Leaving the pictures out, print the lines from the first line of the listing through the line containing "scene.camera = camo", exactly as they read, and no others.

■ **Records for this task**:
....................
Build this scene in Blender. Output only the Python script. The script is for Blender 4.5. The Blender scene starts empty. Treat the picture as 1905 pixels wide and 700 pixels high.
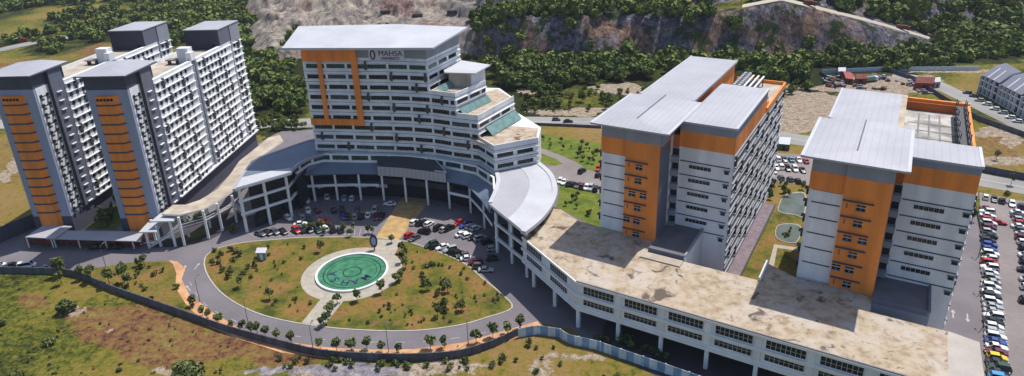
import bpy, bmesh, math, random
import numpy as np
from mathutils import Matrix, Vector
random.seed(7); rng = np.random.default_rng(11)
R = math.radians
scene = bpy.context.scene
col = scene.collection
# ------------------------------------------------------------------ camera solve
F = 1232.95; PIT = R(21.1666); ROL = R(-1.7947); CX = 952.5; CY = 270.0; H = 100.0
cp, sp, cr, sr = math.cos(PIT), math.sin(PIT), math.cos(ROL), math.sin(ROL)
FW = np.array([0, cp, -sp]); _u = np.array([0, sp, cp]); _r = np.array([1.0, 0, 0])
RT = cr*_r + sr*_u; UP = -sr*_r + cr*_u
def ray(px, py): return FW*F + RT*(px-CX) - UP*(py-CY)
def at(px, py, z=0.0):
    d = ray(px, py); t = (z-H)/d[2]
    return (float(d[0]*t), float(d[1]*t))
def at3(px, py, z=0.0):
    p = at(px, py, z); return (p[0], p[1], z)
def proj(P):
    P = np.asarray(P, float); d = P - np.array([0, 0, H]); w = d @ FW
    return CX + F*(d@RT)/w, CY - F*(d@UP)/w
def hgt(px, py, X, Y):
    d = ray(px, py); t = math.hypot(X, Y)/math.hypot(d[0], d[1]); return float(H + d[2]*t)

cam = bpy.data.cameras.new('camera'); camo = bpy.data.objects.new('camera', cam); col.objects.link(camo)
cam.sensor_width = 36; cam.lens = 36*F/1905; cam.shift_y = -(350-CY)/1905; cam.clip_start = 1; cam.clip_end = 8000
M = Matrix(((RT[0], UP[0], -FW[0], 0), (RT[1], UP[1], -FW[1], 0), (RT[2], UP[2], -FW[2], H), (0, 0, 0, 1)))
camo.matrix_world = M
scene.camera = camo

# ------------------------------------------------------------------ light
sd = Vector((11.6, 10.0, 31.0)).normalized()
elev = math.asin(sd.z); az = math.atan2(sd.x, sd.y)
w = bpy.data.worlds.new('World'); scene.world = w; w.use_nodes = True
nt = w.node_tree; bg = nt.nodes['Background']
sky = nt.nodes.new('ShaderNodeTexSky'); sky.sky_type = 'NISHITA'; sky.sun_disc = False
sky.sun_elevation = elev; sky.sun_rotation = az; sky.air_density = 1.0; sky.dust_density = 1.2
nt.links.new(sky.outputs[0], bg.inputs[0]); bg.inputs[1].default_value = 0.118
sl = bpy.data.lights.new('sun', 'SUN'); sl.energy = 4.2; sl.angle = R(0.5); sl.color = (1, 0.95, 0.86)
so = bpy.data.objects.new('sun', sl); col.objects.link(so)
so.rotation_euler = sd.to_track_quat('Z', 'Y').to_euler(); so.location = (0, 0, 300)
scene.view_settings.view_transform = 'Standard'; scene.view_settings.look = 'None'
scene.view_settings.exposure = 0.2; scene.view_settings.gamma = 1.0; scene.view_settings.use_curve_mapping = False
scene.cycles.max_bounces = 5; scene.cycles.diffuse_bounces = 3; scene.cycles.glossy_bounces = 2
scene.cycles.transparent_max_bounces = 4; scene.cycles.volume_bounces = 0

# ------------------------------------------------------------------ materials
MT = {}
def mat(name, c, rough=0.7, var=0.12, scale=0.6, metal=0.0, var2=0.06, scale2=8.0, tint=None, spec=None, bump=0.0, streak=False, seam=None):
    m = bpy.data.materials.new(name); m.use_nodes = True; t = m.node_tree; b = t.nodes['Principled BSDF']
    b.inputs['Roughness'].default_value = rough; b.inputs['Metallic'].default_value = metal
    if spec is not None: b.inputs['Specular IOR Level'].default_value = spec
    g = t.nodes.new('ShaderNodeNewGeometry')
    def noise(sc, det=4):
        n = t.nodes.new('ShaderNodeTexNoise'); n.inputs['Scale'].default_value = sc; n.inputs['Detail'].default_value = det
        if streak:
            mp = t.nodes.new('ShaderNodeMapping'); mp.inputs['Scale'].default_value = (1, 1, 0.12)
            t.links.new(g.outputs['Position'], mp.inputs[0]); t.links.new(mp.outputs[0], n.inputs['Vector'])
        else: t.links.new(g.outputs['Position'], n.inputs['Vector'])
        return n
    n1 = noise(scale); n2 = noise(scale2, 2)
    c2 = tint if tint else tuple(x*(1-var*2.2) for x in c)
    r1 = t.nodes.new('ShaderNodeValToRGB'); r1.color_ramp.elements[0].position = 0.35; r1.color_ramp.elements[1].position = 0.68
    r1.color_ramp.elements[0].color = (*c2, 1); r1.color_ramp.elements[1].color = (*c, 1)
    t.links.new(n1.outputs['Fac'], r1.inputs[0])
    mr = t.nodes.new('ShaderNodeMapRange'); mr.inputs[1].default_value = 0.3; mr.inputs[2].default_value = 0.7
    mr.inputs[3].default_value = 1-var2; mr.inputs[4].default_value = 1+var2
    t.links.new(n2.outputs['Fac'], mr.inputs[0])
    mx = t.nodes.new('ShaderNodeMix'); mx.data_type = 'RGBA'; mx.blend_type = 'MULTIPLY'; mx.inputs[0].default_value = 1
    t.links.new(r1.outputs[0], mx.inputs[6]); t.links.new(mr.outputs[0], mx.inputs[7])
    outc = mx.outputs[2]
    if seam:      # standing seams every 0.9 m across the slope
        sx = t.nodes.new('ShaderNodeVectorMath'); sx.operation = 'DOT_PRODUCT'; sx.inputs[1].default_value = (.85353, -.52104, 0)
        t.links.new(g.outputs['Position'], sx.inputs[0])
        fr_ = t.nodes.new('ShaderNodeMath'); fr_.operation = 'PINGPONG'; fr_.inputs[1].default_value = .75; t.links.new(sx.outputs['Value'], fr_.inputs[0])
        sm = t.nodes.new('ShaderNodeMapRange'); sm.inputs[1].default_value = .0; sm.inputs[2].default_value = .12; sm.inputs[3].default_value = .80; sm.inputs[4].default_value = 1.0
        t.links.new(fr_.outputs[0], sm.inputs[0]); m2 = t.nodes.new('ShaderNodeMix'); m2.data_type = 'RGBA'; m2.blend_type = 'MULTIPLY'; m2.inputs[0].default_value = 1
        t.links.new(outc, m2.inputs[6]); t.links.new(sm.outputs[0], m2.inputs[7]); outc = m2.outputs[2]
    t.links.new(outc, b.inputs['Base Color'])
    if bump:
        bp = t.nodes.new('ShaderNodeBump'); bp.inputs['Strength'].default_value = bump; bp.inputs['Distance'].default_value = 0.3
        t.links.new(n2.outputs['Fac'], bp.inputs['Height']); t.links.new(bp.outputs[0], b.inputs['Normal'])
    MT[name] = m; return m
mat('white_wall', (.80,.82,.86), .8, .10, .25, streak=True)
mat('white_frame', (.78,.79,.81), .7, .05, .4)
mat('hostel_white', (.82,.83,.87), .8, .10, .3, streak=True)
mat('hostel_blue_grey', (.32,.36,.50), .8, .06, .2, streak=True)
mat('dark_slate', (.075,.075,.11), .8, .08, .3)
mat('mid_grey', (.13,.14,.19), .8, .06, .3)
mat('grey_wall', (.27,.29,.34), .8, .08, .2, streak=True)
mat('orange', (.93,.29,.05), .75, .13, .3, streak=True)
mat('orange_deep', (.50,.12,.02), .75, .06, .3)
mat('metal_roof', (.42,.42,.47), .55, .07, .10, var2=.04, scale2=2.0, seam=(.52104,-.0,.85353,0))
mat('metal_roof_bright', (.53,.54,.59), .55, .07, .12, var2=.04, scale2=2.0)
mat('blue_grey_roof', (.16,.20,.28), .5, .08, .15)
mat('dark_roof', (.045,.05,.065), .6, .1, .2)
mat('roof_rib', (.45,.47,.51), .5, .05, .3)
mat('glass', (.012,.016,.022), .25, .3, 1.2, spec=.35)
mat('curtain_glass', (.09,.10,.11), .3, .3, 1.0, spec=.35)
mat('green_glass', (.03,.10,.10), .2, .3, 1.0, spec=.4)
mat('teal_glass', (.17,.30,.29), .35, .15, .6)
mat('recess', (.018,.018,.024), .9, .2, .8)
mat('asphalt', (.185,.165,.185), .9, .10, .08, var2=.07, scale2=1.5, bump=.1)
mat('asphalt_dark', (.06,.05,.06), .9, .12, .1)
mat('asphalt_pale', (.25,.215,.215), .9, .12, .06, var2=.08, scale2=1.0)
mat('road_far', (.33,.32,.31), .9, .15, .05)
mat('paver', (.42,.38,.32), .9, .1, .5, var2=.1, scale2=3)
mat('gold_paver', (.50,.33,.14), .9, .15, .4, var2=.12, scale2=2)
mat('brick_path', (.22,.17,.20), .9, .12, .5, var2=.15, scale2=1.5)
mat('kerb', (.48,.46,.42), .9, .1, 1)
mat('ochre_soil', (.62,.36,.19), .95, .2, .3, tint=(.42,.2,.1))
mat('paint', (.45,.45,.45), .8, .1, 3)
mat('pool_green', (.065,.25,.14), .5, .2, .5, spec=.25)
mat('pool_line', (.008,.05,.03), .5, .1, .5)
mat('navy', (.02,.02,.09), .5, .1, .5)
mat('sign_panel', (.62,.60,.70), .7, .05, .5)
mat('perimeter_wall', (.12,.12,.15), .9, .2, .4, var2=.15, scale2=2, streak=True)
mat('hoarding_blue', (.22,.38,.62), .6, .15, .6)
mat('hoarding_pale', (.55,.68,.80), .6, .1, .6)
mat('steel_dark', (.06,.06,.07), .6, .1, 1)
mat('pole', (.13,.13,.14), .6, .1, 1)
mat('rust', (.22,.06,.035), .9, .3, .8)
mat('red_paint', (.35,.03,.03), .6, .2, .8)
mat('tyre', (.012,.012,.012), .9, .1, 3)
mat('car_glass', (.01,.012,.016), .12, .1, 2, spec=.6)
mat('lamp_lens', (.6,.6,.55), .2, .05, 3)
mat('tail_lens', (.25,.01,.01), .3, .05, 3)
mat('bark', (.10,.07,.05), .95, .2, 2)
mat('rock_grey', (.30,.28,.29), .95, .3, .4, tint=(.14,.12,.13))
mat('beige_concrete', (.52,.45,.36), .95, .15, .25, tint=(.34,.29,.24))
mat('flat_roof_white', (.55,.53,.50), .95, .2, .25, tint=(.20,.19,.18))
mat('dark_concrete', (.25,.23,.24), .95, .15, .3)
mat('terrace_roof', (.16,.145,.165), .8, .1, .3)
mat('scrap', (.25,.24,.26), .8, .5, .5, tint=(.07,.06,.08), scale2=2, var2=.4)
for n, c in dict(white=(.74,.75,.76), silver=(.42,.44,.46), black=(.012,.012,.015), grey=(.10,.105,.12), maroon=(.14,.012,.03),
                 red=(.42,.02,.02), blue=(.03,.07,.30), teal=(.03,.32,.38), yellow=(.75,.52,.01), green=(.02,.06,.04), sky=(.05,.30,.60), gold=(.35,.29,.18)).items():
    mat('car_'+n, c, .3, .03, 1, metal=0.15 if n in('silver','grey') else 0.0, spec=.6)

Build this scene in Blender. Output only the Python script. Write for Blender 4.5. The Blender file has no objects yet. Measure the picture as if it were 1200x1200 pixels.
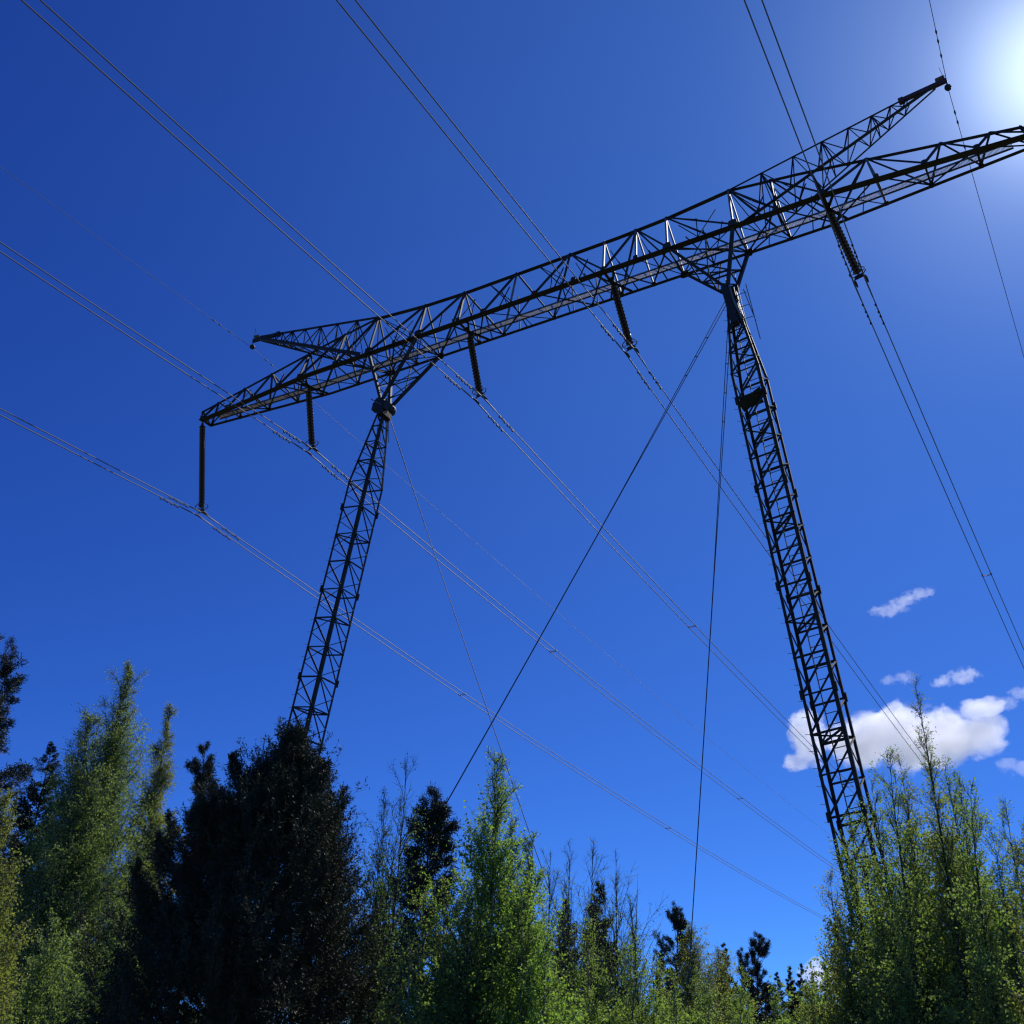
....................
■ **Full answer**:
Build this scene in Blender. Output only the Python script. The script is for Blender 4.5. The Blender scene starts empty. Treat the picture as 1905 pixels wide and 700 pixels high.
import bpy, bmesh, math, random
import numpy as np
from mathutils import Matrix, Vector
random.seed(7); rng = np.random.default_rng(11)
R = math.radians
scene = bpy.context.scene
col = scene.collection
# ------------------------------------------------------------------ camera solve
F = 1232.95; PIT = R(21.1666); ROL = R(-1.7947); CX = 952.5; CY = 270.0; H = 100.0
cp, sp, cr, sr = math.cos(PIT), math.sin(PIT), math.cos(ROL), math.sin(ROL)
FW = np.array([0, cp, -sp]); _u = np.array([0, sp, cp]); _r = np.array([1.0, 0, 0])
RT = cr*_r + sr*_u; UP = -sr*_r + cr*_u
def ray(px, py): return FW*F + RT*(px-CX) - UP*(py-CY)
def at(px, py, z=0.0):
    d = ray(px, py); t = (z-H)/d[2]
    return (float(d[0]*t), float(d[1]*t))
def at3(px, py, z=0.0):
    p = at(px, py, z); return (p[0], p[1], z)
def proj(P):
    P = np.asarray(P, float); d = P - np.array([0, 0, H]); w = d @ FW
    return CX + F*(d@RT)/w, CY - F*(d@UP)/w
def hgt(px, py, X, Y):
    d = ray(px, py); t = math.hypot(X, Y)/math.hypot(d[0], d[1]); return float(H + d[2]*t)

cam = bpy.data.cameras.new('camera'); camo = bpy.data.objects.new('camera', cam); col.objects.link(camo)
cam.sensor_width = 36; cam.lens = 36*F/1905; cam.shift_y = -(350-CY)/1905; cam.clip_start = 1; cam.clip_end = 8000
M = Matrix(((RT[0], UP[0], -FW[0], 0), (RT[1], UP[1], -FW[1], 0), (RT[2], UP[2], -FW[2], H), (0, 0, 0, 1)))
camo.matrix_world = M
scene.camera = camo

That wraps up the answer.